- _DATA EXCERPT_:
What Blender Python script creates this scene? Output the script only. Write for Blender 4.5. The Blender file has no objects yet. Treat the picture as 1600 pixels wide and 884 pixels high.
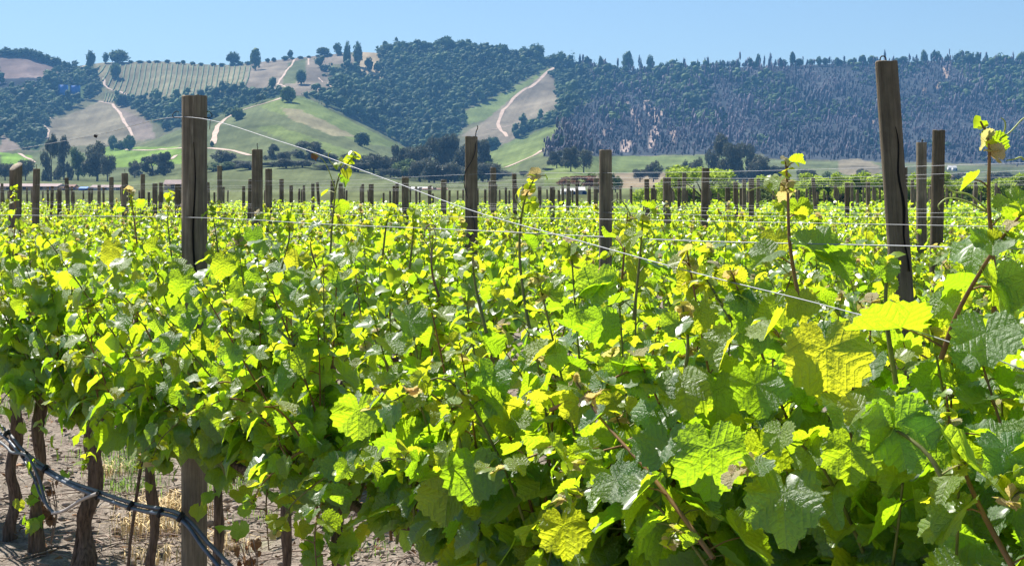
import bpy, math, random
import numpy as np
from mathutils import Vector, Matrix
R = math.radians
random.seed(7)
rs = np.random.RandomState(11)
F, CX, HY, CZ = 2200.0, 800.0, 310.0, 1.8      # focal length and principal point in photo pixels, eye height

# ------------------------------------------------------------------ camera, world, sun, exposure
scn = bpy.context.scene
col = scn.collection
cam_d = bpy.data.cameras.new('camera')
cam = bpy.data.objects.new('camera', cam_d); col.objects.link(cam)
cam.location = (0, 0, CZ); cam.rotation_euler = (R(90), 0, 0)
cam_d.sensor_width = 36; cam_d.lens = 36 * F / 1600
cam_d.shift_y = (HY - 442) / 1600
cam_d.clip_start = 0.05; cam_d.clip_end = 9000
cam_d.dof.use_dof = False
scn.camera = cam
SUN_EL, SUN_AZ = 51, -38      # azimuth measured from +Y towards +X
world = bpy.data.worlds.new('World'); scn.world = world
world.use_nodes = True
wn = world.node_tree.nodes; wl = world.node_tree.links
sky = wn.new('ShaderNodeTexSky'); sky.sky_type = 'NISHITA'; sky.sun_disc = False
sky.sun_elevation = R(SUN_EL); sky.sun_rotation = R(SUN_AZ)
sky.air_density = 1.0; sky.dust_density = 0.05; sky.ozone_density = 4.0
wl.new(sky.outputs[0], wn['Background'].inputs[0]); wn['Background'].inputs[1].default_value = 0.061
sd = bpy.data.lights.new('sun', 'SUN'); sd.energy = 5.0; sd.angle = R(0.5); sd.color = (1, .955, .88)
sun = bpy.data.objects.new('sun', sd); col.objects.link(sun)
sdir = Vector((math.sin(R(SUN_AZ)) * math.cos(R(SUN_EL)), math.cos(R(SUN_AZ)) * math.cos(R(SUN_EL)), math.sin(R(SUN_EL))))
sun.rotation_euler = sdir.to_track_quat('Z', 'Y').to_euler(); sun.location = (0, 0, 300)
scn.view_settings.view_transform = 'Standard'; scn.view_settings.look = 'None'
scn.view_settings.exposure = 1.09; scn.view_settings.gamma = 1; scn.view_settings.use_curve_mapping = False
cy = scn.cycles
cy.max_bounces = 7; cy.diffuse_bounces = 4; cy.glossy_bounces = 2; cy.transmission_bounces = 4; cy.volume_bounces = 0
cy.transparent_max_bounces = 4; cy.caustics_reflective = False; cy.caustics_refractive = False
cy.sample_clamp_indirect = 6; cy.use_denoising = True

# ------------------------------------------------------------------ helpers
def P(px, py, D): return Vector(((px - CX) / F * D, D, CZ + (HY - py) / F * D))
def tag(o, label=None, cat=None, group=None, kind=None):
    if label: o['label'] = label
    if cat: o['category'] = cat
    if group: o['group'] = group
    if kind: o['kind'] = kind
    return o
def mesh_np(name, V, T, mats, midx=None, tint=None, uv=None, smooth=False, colr=None):
    """V (n,3), T list of equal-length index arrays or (m,k)"""
    me = bpy.data.meshes.new(name)
    V = np.asarray(V, dtype=np.float32); T = np.asarray(T, dtype=np.int32)
    m, k = T.shape
    me.vertices.add(len(V)); me.vertices.foreach_set('co', V.ravel())
    me.loops.add(m * k); me.loops.foreach_set('vertex_index', T.ravel())
    me.polygons.add(m); me.polygons.foreach_set('loop_start', np.arange(0, m * k, k, dtype=np.int32))
    for mt in (mats if isinstance(mats, (list, tuple)) else [mats]): me.materials.append(mt)
    if midx is not None: me.polygons.foreach_set('material_index', np.asarray(midx, dtype=np.int32))
    if smooth: me.polygons.foreach_set('use_smooth', np.ones(m, dtype=bool))
    if tint is not None:
        a = me.attributes.new('tint', 'FLOAT', 'POINT'); a.data.foreach_set('value', np.asarray(tint, dtype=np.float32))
    if colr is not None:
        a = me.attributes.new('ground_colour', 'FLOAT_COLOR', 'POINT'); a.data.foreach_set('color', np.asarray(colr, dtype=np.float32).ravel())
    if uv is not None:
        l = me.uv_layers.new(name='UVMap'); l.data.foreach_set('uv', np.asarray(uv, dtype=np.float32).ravel())
    me.update(calc_edges=True)
    return me
def obj(name, me, parent=None, M=None):
    o = bpy.data.objects.new(name, me); col.objects.link(o)
    if parent is not None: o.parent = parent
    if M is not None: o.matrix_local = M
    return o
def empty(name, loc, rz=0):
    o = bpy.data.objects.new(name, None); col.objects.link(o); o.location = loc; o.rotation_euler = (0, 0, rz)
    o.empty_display_size = .2
    return o
LM_ = [(25, 'slanting cut post'), (195, 'slim left post'), (303, 'tallest near post'), (402, 'straight pinned post'), (580, 'thin dark post'), (633, 'grey post'), (736, 'wired dark post'), (946, 'pale topped post'), (1042, 'medium pinned post'), (1103, 'leaning dark post'), (1231, 'tall budding shoot'), (1384, 'big leaning post'), (1467, 'tall right post')]
def between(px):
    lo = [n_ for x, n_ in LM_ if x <= px]; hi = [n_ for x, n_ in LM_ if x > px]
    return ('left of the ' + hi[0]) if not lo else ('right of the ' + lo[-1]) if not hi else 'between %s and %s' % (lo[-1], hi[0])
class MB:
    """collects tubes and boxes as triangles/quads (quads only)"""
    def __init__(s): s.v = []; s.f = []; s.n = 0
    def add(s, V, Q):
        s.v.append(np.asarray(V, float)); s.f.append(np.asarray(Q, int) + s.n); s.n += len(V)
    def tube(s, pts, rad, k=6, cap=True):
        pts = [Vector(p) for p in pts]; n = len(pts)
        if not hasattr(rad, '__len__'): rad = [rad] * n
        V = []; up = None
        for i in range(n):
            d = (pts[min(i + 1, n - 1)] - pts[max(i - 1, 0)])
            if d.length < 1e-9: d = Vector((0, 0, 1))
            d.normalize()
            if up is None: up = d.orthogonal().normalized()
            up = (up - d * up.dot(d))
            up = up.normalized() if up.length > 1e-6 else d.orthogonal().normalized()
            w = d.cross(up)
            for j in range(k):
                a = 2 * math.pi * j / k
                V.append(pts[i] + (up * math.cos(a) + w * math.sin(a)) * rad[i])
        Q = [(i * k + j, i * k + (j + 1) % k, (i + 1) * k + (j + 1) % k, (i + 1) * k + j) for i in range(n - 1) for j in range(k)]
        if cap:
            b = len(V); V.append(pts[0]); V.append(pts[-1])
            for j in range(0, k, 2):
                Q.append((b, (j + 2) % k, (j + 1) % k, j)) if k % 2 == 0 else None
                Q.append((b + 1, (n - 1) * k + j, (n - 1) * k + (j + 1) % k, (n - 1) * k + (j + 2) % k)) if k % 2 == 0 else None
        s.add([tuple(v) for v in V], Q)
    def box(s, c, d, rz=0):
        x, y, z = [q / 2 for q in d]; ca, sa = math.cos(rz), math.sin(rz)
        V = [(c[0] + a * x * ca - b * y * sa, c[1] + a * x * sa + b * y * ca, c[2] + e * z) for e in (-1, 1) for a, b in ((-1, -1), (1, -1), (1, 1), (-1, 1))]
        s.add(V, [(3, 2, 1, 0), (4, 5, 6, 7), (0, 1, 5, 4), (1, 2, 6, 5), (2, 3, 7, 6), (3, 0, 4, 7)])
    def quad(s, a, b, c, d): s.add([a, b, c, d], [(0, 1, 2, 3)])
    def mesh(s, name, m, smooth=False):
        return mesh_np(name, np.concatenate(s.v), np.concatenate(s.f), m, smooth=smooth)
def spline(pts, n):
    """Catmull-Rom through pts"""
    pts = [Vector(p) for p in pts]
    q = [pts[0] * 2 - pts[1]] + pts + [pts[-1] * 2 - pts[-2]]
    out = []
    for i in range(len(pts) - 1):
        p0, p1, p2, p3 = q[i:i + 4]
        for j in range(n):
            t = j / n
            out.append(.5 * ((2 * p1) + (p2 - p0) * t + (2 * p0 - 5 * p1 + 4 * p2 - p3) * t * t + (3 * p1 - p0 - 3 * p2 + p3) * t ** 3))
    out.append(pts[-1])
    return out

# ------------------------------------------------------------------ materials
def new_mat(name):
    m = bpy.data.materials.new(name); m.use_nodes = True
    return m, m.node_tree.nodes, m.node_tree.links, m.node_tree.nodes['Principled BSDF']
def nd(n, t, **kw):
    x = n.new(t)
    for k, v in kw.items():
        if k in x.bl_rna.properties: setattr(x, k, v)
    return x
def math_n(n, l, op, a, b=None, c=None):
    x = n.new('ShaderNodeMath'); x.operation = op
    for i, v in enumerate((a, b, c)):
        if v is None: continue
        if isinstance(v, (int, float)): x.inputs[i].default_value = v
        else: l.new(v, x.inputs[i])
    return x.outputs[0]
def ramp(n, l, fac, stops):
    r = n.new('ShaderNodeValToRGB'); e = r.color_ramp.elements
    while len(e) < len(stops): e.new(.5)
    for i, (p, c) in enumerate(stops): e[i].position = p; e[i].color = (*c, 1)
    l.new(fac, r.inputs[0]); return r.outputs[0]
def noise(n, l, scale, detail=4, vec=None, rough=.6):
    x = n.new('ShaderNodeTexNoise'); x.inputs['Scale'].default_value = scale; x.inputs['Detail'].default_value = detail
    x.inputs['Roughness'].default_value = rough
    if vec is not None: l.new(vec, x.inputs['Vector'])
    return x.outputs['Fac']
def simple(name, c, rough=.8, nscale=0, var=.3, bump=0, spec=.3, metal=0, stretch=None):
    m, n, l, b = new_mat(name)
    b.inputs['Roughness'].default_value = rough; b.inputs['Specular IOR Level'].default_value = spec; b.inputs['Metallic'].default_value = metal
    b.inputs['Base Color'].default_value = (*c, 1)
    if nscale:
        tc = n.new('ShaderNodeTexCoord'); v = tc.outputs['Object']
        if stretch:
            mp = n.new('ShaderNodeMapping'); mp.inputs['Scale'].default_value = stretch; l.new(v, mp.inputs[0]); v = mp.outputs[0]
        f = noise(n, l, nscale, 6, v)
        l.new(ramp(n, l, f, [(.3, tuple(x * (1 - var) for x in c)), (.7, tuple(min(1, x * (1 + var)) for x in c))]), b.inputs['Base Color'])
        if bump:
            bp = n.new('ShaderNodeBump'); bp.inputs['Strength'].default_value = bump; bp.inputs['Distance'].default_value = .01
            l.new(f, bp.inputs['Height']); l.new(bp.outputs[0], b.inputs['Normal'])
    return m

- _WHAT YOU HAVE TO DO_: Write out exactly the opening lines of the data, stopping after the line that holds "F, CX, HY, CZ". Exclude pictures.

- _FINISHED ANSWER_:
What Blender Python script creates this scene? Output the script only. Write for Blender 4.5. The Blender file has no objects yet. Treat the picture as 1600 pixels wide and 884 pixels high.
import bpy, math, random
import numpy as np
from mathutils import Vector, Matrix
R = math.radians
random.seed(7)
rs = np.random.RandomState(11)
F, CX, HY, CZ = 2200.0, 800.0, 310.0, 1.8      # focal length and principal point in photo pixels, eye height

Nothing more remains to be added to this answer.